Reproduce the material word for word; the images stay out.
— START DATA SECTION —
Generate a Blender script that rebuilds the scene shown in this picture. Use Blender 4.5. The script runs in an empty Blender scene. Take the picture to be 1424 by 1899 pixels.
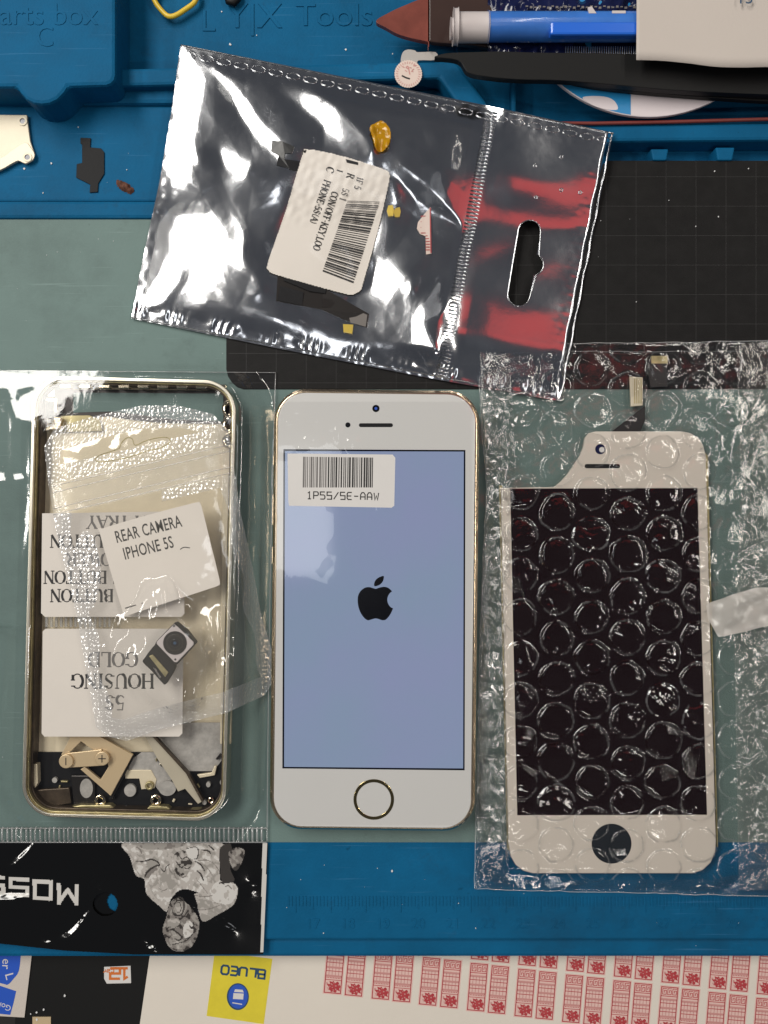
import bpy, bmesh, math, random
import numpy as np
from mathutils import Vector, Matrix

SC = bpy.context.scene
COL = SC.collection
MM = 0.001
H, K = 250.0, 6.4            # camera height in mm above the work surface; picture pixels per mm on it
rnd = random.Random(7)

# ------------------------------------------------------------------ camera, world, lamps, exposure
cam = bpy.data.cameras.new('camera')
cam.sensor_fit = 'VERTICAL'
cam.sensor_height = 24.0
cam.lens = 24.0 * H / (1899 / K)
cam.clip_start = 0.005
cam.clip_end = 20
camo = bpy.data.objects.new('camera', cam)
COL.objects.link(camo)
camo.location = (0, 0, H * MM)
SC.camera = camo

w = bpy.data.worlds.new('World')
SC.world = w
w.use_nodes = True
bg = w.node_tree.nodes['Background']
bg.inputs[0].default_value = (0.80, 0.86, 1.0, 1)
bg.inputs[1].default_value = 0.05

def lamp(name, loc, aim, sx, sy, radiance, col, rot=None):
    l = bpy.data.lights.new(name, 'AREA')
    l.shape = 'RECTANGLE'
    l.size, l.size_y = sx, sy
    l.energy = radiance * math.pi * sx * sy
    l.color = col
    o = bpy.data.objects.new(name, l)
    COL.objects.link(o)
    o.location = loc
    d = Vector(aim) - Vector(loc)
    z = (-d).normalized()
    y = Vector((0, 1, 0))
    x = y.cross(z).normalized()
    y = z.cross(x)
    m = Matrix((x, y, z)).transposed().to_4x4()
    m.translation = Vector(loc)
    o.matrix_world = m
    return o

KEY = Vector((-0.42, 0.42, 0.72))
lamp('ceiling_panel_lamp', KEY, (0, 0, 0), 0.22, 0.62, 11.0, (1.0, 0.965, 0.90))
lamp('added_highlight_light', (0.62, 0.75, 1.3), (0, 0, 0), 0.03, 0.8, 25.0, (1.0, 0.94, 0.86))  # weak source added for a few more highlights
lamp('added_glare_light', (-0.165, 0.0, 1.5), (-0.16, 0.0, 0), 0.12, 0.25, 2.6, (0.95, 0.97, 1.0))  # added source whose reflection makes the glare patch on the phone glass
lamp('added_red_reflection', (0.17, 0.14, 0.6), (0.05, 0.07, 0), 0.18, 0.10, 0.36, (1.0, 0.06, 0.045))  # added red source, stands in for an unseen red object mirrored in the foil
LEFT = Vector((-0.85, 0.08, 0.80))
lamp('added_streak_light', LEFT, (0, 0, 0), 0.06, 0.6, 20.0, (1.0, 0.96, 0.90))  # added source, placed so upright folds in the clear films show streaks
lamp('added_right_glint_light', (0.75, 0.10, 1.05), (0, 0, 0), 0.03, 0.6, 32.0, (1.0, 0.94, 0.86))  # added source for sparkles on the plastic films
lamp('added_near_glint_light', (0.10, -0.70, 1.0), (0, 0, 0), 0.40, 0.03, 25.0, (1.0, 0.95, 0.88))  # likewise added, for film glints from the near side

SC.view_settings.view_transform = 'Standard'
try:
    SC.view_settings.look = 'None'
except Exception:
    pass
SC.view_settings.exposure = 0.28
SC.view_settings.gamma = 1
SC.view_settings.use_curve_mapping = False
SC.cycles.max_bounces = 12
SC.cycles.transparent_max_bounces = 24
SC.cycles.caustics_reflective = False
SC.cycles.caustics_refractive = False
SC.cycles.use_denoising = True

# ------------------------------------------------------------------ helpers
def W(px, py, z=0.0):
    f = (H - z) / H / K
    return ((px - 712) * f, (949.5 - py) * f)

def WP(pts, z=0.0):
    return [W(a, b, z) for a, b in pts]

def toPX(x, y, z=0.0):
    f = (H - z) / H / K
    return x / f + 712, 949.5 - y / f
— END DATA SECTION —
#### COMPLETE ANSWER:
Generate a Blender script that rebuilds the scene shown in this picture. Use Blender 4.5. The script runs in an empty Blender scene. Take the picture to be 1424 by 1899 pixels.
import bpy, bmesh, math, random
import numpy as np
from mathutils import Vector, Matrix

SC = bpy.context.scene
COL = SC.collection
MM = 0.001
H, K = 250.0, 6.4            # camera height in mm above the work surface; picture pixels per mm on it
rnd = random.Random(7)

# ------------------------------------------------------------------ camera, world, lamps, exposure
cam = bpy.data.cameras.new('camera')
cam.sensor_fit = 'VERTICAL'
cam.sensor_height = 24.0
cam.lens = 24.0 * H / (1899 / K)
cam.clip_start = 0.005
cam.clip_end = 20
camo = bpy.data.objects.new('camera', cam)
COL.objects.link(camo)
camo.location = (0, 0, H * MM)
SC.camera = camo

w = bpy.data.worlds.new('World')
SC.world = w
w.use_nodes = True
bg = w.node_tree.nodes['Background']
bg.inputs[0].default_value = (0.80, 0.86, 1.0, 1)
bg.inputs[1].default_value = 0.05

def lamp(name, loc, aim, sx, sy, radiance, col, rot=None):
    l = bpy.data.lights.new(name, 'AREA')
    l.shape = 'RECTANGLE'
    l.size, l.size_y = sx, sy
    l.energy = radiance * math.pi * sx * sy
    l.color = col
    o = bpy.data.objects.new(name, l)
    COL.objects.link(o)
    o.location = loc
    d = Vector(aim) - Vector(loc)
    z = (-d).normalized()
    y = Vector((0, 1, 0))
    x = y.cross(z).normalized()
    y = z.cross(x)
    m = Matrix((x, y, z)).transposed().to_4x4()
    m.translation = Vector(loc)
    o.matrix_world = m
    return o

KEY = Vector((-0.42, 0.42, 0.72))
lamp('ceiling_panel_lamp', KEY, (0, 0, 0), 0.22, 0.62, 11.0, (1.0, 0.965, 0.90))
lamp('added_highlight_light', (0.62, 0.75, 1.3), (0, 0, 0), 0.03, 0.8, 25.0, (1.0, 0.94, 0.86))  # weak source added for a few more highlights
lamp('added_glare_light', (-0.165, 0.0, 1.5), (-0.16, 0.0, 0), 0.12, 0.25, 2.6, (0.95, 0.97, 1.0))  # added source whose reflection makes the glare patch on the phone glass
lamp('added_red_reflection', (0.17, 0.14, 0.6), (0.05, 0.07, 0), 0.18, 0.10, 0.36, (1.0, 0.06, 0.045))  # added red source, stands in for an unseen red object mirrored in the foil
LEFT = Vector((-0.85, 0.08, 0.80))
lamp('added_streak_light', LEFT, (0, 0, 0), 0.06, 0.6, 20.0, (1.0, 0.96, 0.90))  # added source, placed so upright folds in the clear films show streaks
lamp('added_right_glint_light', (0.75, 0.10, 1.05), (0, 0, 0), 0.03, 0.6, 32.0, (1.0, 0.94, 0.86))  # added source for sparkles on the plastic films
lamp('added_near_glint_light', (0.10, -0.70, 1.0), (0, 0, 0), 0.40, 0.03, 25.0, (1.0, 0.95, 0.88))  # likewise added, for film glints from the near side

SC.view_settings.view_transform = 'Standard'
try:
    SC.view_settings.look = 'None'
except Exception:
    pass
SC.view_settings.exposure = 0.28
SC.view_settings.gamma = 1
SC.view_settings.use_curve_mapping = False
SC.cycles.max_bounces = 12
SC.cycles.transparent_max_bounces = 24
SC.cycles.caustics_reflective = False
SC.cycles.caustics_refractive = False
SC.cycles.use_denoising = True

# ------------------------------------------------------------------ helpers
def W(px, py, z=0.0):
    f = (H - z) / H / K
    return ((px - 712) * f, (949.5 - py) * f)

def WP(pts, z=0.0):
    return [W(a, b, z) for a, b in pts]

def toPX(x, y, z=0.0):
    f = (H - z) / H / K
    return x / f + 712, 949.5 - y / f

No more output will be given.